Zordun Sabir
Hakkında
Çağdaş Uygur edebiyatında önemli bir yer tutan Zordun Sabir, 1937 yılının Nisan ayında Doğu Türkistan’ın İli vilayetine bağlı Gulca kasabasının Yenitam Köyü Bostan Mahallesinde Sabir isimli çiftçi ailesinin ikinci çocuğu olarak dünyaya gelmiştir. Babası Sabir, çiftçi olmasına rağmen ilim seven, bilim adamlarına saygı duyan bir kişidir. Annesi Anarhan, Zordun beş yaşındayken vefat etmiştir. Küçük yaşında anne sevgisinden mahrum kalan masum Zordun’un yüreğinde acı hatıralar bırakmış, babası Sabir dört çocuğuna hem babalık hem de annelik yapmak zorunda kalmıştır. Çocukları üvey anaya bırakmam diyen Sabir, çocukları ortaokulu bitirene kadar tekrar evlenmemiştir. Zordun, okul yaşına geldiğinde babası Sabir onu okutmak için köydeki okula kaydettirir, fakat kitap, defter, kalem ve diğer okul malzemelerini parası olmadığı için alamaz. Bunun üzerine mahallesindeki zengin birisi olan İlazi’ye üç ay çalışma karşılığında Zordun’u okutacak para bulur. İlkokulu başarı ile tamamlayan Zordun, ortaokul için evinden uzak bir ilçeye gitmek zorunda kalır ve o dönemdeki birçok zorlukların ve yoksulluğun engellemesine rağmen bu zeki çocuğun geleceği parlak diye düşünen Zamanidin isimli öğretmenin her türlü yardımı sayesinde ortaokula devam eder ve ortaokulu da başarıyla bitirir.
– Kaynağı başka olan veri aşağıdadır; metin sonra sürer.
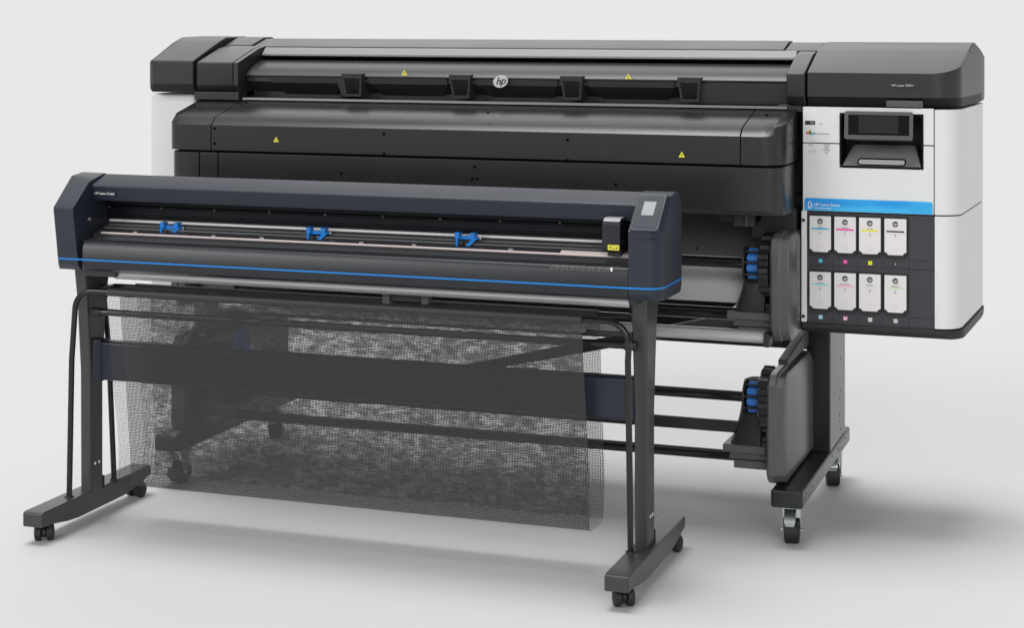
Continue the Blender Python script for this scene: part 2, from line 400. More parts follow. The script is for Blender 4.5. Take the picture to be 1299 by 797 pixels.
# curved print platen under the hood
pl = []
for k in range(15):
    t = k/14
    pl.append((.20-.02*t-.11*t**2.4, .955-.285*t))
def sheet(p): return p+[(y+.012, z+.002) for y, z in p[::-1]]
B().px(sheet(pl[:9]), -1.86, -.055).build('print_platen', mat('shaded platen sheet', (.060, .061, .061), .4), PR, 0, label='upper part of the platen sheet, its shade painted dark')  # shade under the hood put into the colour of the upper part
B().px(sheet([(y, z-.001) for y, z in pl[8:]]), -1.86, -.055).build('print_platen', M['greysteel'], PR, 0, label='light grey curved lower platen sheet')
dots([(884, 315), (884, 341), (869, 351), (950, 317)], .165, .0028)

# --- right cabinet (ink and control side)
Yc = .10
b = B(); whp = [(Yc, .0), (Yc, 1.), (.60, 1.), (.60, 0)]
def wall_secs(z0, z1):
    prof = [(Yc, z0), (Yc, z1), (.56, z1), (.60, z1), (.60, z0)]
    s = [(.392, prof)] + corner_secs(prof, .402, .464, Yc, .065, 10)
    s.append((.482, [(max(y, .50), z) for y, z in s[-1][1]])); s.append((.484, [(max(y, .56), z) for y, z in s[-1][1]]))
    return s
b = B().secx(wall_secs(.944, 1.243)); b.build('cabinet_side', M['white'], PR, .003, 3, label='upper right side shell of the cabinet')
b = B().secx(wall_secs(.620, .940)); b.build('cabinet_side', M['white'], PR, .003, 3, label='lower right side shell of the cabinet')
# inner carcass
b = B().box(.022, .388, .202, .58, .63, 1.242); b.box(.38, .46, .18, .57, .63, 1.24); b.build('cabinet_carcass', M['black'], PR, .002)
# upper front strip and lower front door
def plane(u0, v0, u1, v1, Y=Yc):
    a = at(u0, v0, Y=Y); c = at(u1, v1, Y=Y); return a[0], c[0], c[2], a[2]
x0 = .017; x1 = .3895
zs = at(1017, 181, Y=Yc)[2]; zsR = at(1171, 184, Y=Yc)[2]
zseam = 1.1408
rx0, rx1, rz0, rz1 = at(1065, 150, Y=Yc)[0], at(1171.5, 150, Y=Yc)[0], at(1118, 214, Y=Yc)[2], at(1118, 144, Y=Yc)[2]
zb_top = .981; zb_bot = .944
print('recess', rx0, rx1, rz0, rz1, 'seam', zs, zsR, 'band', at(1019, 253, Y=Yc)[2], at(1019, 270, Y=Yc)[2], at(1181, 275, Y=Yc)[2])
zu, zl, zT = zseam+.0015, zseam-.0015, 1.246
B().py([(x0, zu), (rx0, zu), (rx0, rz1), (rx1, rz1), (rx1, zu), (x1, zu), (x1, zT), (x0, zT)], Yc, .125).build('front_panel', M['white'], PR, .0012, label='upper strip of the white cabinet front')
DOOR = B().py([(x0, zb_bot), (x1, zb_bot), (x1, zl), (rx1, zl), (rx1, rz0), (rx0, rz0), (rx0, zl), (x0, zl)], Yc, .125).build('front_door', M['white'], PR, .0012, label='white cabinet door with small printed notes')
B().box(.020, rx0-.001, .126, .20, .945, 1.24).build('door_lining', M['lowband'], PR); B().box(rx1+.001, x1, .126, .20, .945, 1.24).build('door_lining', M['lowband'], PR)
B().box(.020, x1, .126, .20, .63, .945).build('bay_body', M['black'], PR)
b = B().py(rrect(x0+.005, x1-.003, zb_bot+.001, zb_top, .008)[:12]+[(x0+.005, zb_bot+.001), (x1-.003, zb_bot+.001)], Yc-.0025, Yc+.002)
BAND = b.build('blue_band', M['band'], PR, .0008)
# band writing
b = B(); q = at(1033, 259, Y=Yc)
text_mb(b, 'HP Latex Series', q[0], Yc-.0032, q[2]-.004, .0085, center=False)
text_mb(b, 'Water-based inks', q[0], Yc-.0032, q[2]-.0125, .0050, center=False)
b.build('lettering', M['whiteprint'], BAND)
b = B(); q = at(1027.5, 259, Y=Yc)
ring = [(q[0]+.0065*math.cos(a), q[2]-.003+.0085*math.sin(a)) for a in [k*math.pi/10 for k in range(20)]]
b.tube([(x, Yc-.003, z) for x, z in ring[-8:]+ring[:8]], .0011, 6)
b.tube([(q[0], Yc-.003, q[2]+.010), (q[0]-.005, Yc-.003, q[2]), (q[0]-.002, Yc-.003, q[2]-.009), (q[0]+.004, Yc-.003, q[2]-.002)], .0012, 6)
b.build('drop_symbol', M['whiteprint'], BAND)
# recess with control screen and tray
b = B(); b.py(rrect(rx0, rx1, rz0, rz1, .010), .188, .20); b.build('recess_back', M['lowband'], PR)
b = B()
oo = rrect(rx0+.001, rx1-.001, rz0+.001, rz1-.001, .012); ii = rrect(rx0+.004, rx1-.004, rz0+.004, rz1-.004, .010)
n = len(oo)
b.add([(x, Yc-.0015, z) for x, z in oo]+[(x, Yc-.0015, z) for x, z in ii]+[(x, .188, z) for x, z in ii], [(i, (i+1) % n, n+(i+1) % n, n+i) for i in range(n)]+[(n+i, n+(i+1) % n, 2*n+(i+1) % n, 2*n+i) for i in range(n)])
b.build('recess_wall', M['lowband'], PR)
# tray below the screen: sloping trapezoid with a slot
a0, a1 = at(1068, 212, Y=Yc), at(1169, 214, Y=Yc)
t0, t1 = at(1079, 181, Y=.16), at(1163, 182, Y=.16)
zt, zb_ = 1.136, rz0+.006
b = B().loft([[(rx0+.006, Yc+.002, zb_), (rx1-.006, Yc+.002, zb_), (rx1-.006, .187, zb_), (rx0+.006, .187, zb_)], [(rx0+.030, .165, zt), (rx1-.030, .165, zt), (rx1-.030, .187, zt), (rx0+.030, .187, zt)]])
b.build('tray', mat('tray grey', (.16, .16, .162), .4), PR, .003)
sl0, sl1, slz = at(1088, 205, Y=.12)[0], at(1150, 205, Y=.12)[0], at(1118, 205.5, Y=.118)[2]
yy = lambda z: Yc+.002+(.063)*(z-zb_)/(zt-zb_)
b = B()
pr = rrect(sl0, sl1, slz-.010, slz+.010, .0095); b.add([(x, yy(z)-.0012, z) for x, z in pr]+[(x, yy(z)+.006, z) for x, z in pr], [tuple(range(len(pr)))]+[(i, (i+1) % len(pr), len(pr)+(i+1) % len(pr), len(pr)+i) for i in range(len(pr))])
b.cur = 1
pr = rrect(sl0+.004, sl1-.004, slz-.0062, slz+.0062, .006); b.add([(x, yy(z)-.0022, z) for x, z in pr], [tuple(range(len(pr)))])
b.build('tray_slot', [M['void'], M['greysteel']], PR)
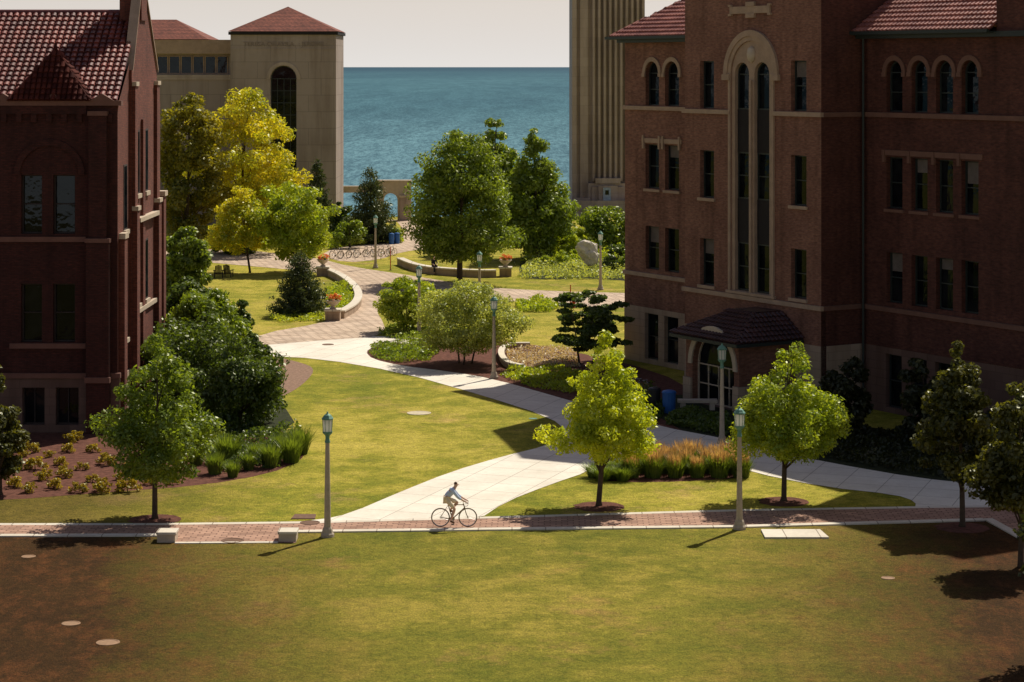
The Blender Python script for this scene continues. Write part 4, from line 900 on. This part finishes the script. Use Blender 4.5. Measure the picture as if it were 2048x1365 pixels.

Zordun Sabir 1953 yılından 1955 yılına kadar İli Gimnaziyum’da (Lise) okudu. Gimnaziyum’u bitirip İli Darü’l-Müellim okulunda okudu ve 1957 yılında başarıyla mezun olup, İli Gazetesi’nde çalışmaya başladı. Birkaç ay sonra Çin’deki azınlık kabul edilen milletlerin komünist ideoloji seviyesini yükseltme ve sosyalizmin nadir kadrolarını yetiştirme politikası nedeniyle Çin’in Lencu şehrindeki Kuzeybatı Azınlıklar Enstitüsü’ne gönderildi. Orada iki sene Çince eğitim alan Zordun Sabir, Çince kaynaklar ile dünya klasiklerini tanıdı ve daha çok bilgi kaynaklarına ulaşma fırsatına sahip oldu. Tarih, felsefe, sanat ve edebiyat teorileri alanlarında birçok kitap okuyarak kendi ufkunu genişletti ve ilmi çalışmalara başladı. Daha sonra mezun olduğu enstitüde öğretim elemanı olarak çalışan yazar, 1964 yılında İli vilayetine dönüp öğretmenlik yaptı. 1972 yılında yazarlar derneğine katıldı. 1976 yılında ise Şincañ Halk Neşriyatı’nın davetiyle Ürümçi şehrine yerleşen yazar, 13 Ağustos 1998’de kalp krizi geçirerek Ürümçi’de vefat etti.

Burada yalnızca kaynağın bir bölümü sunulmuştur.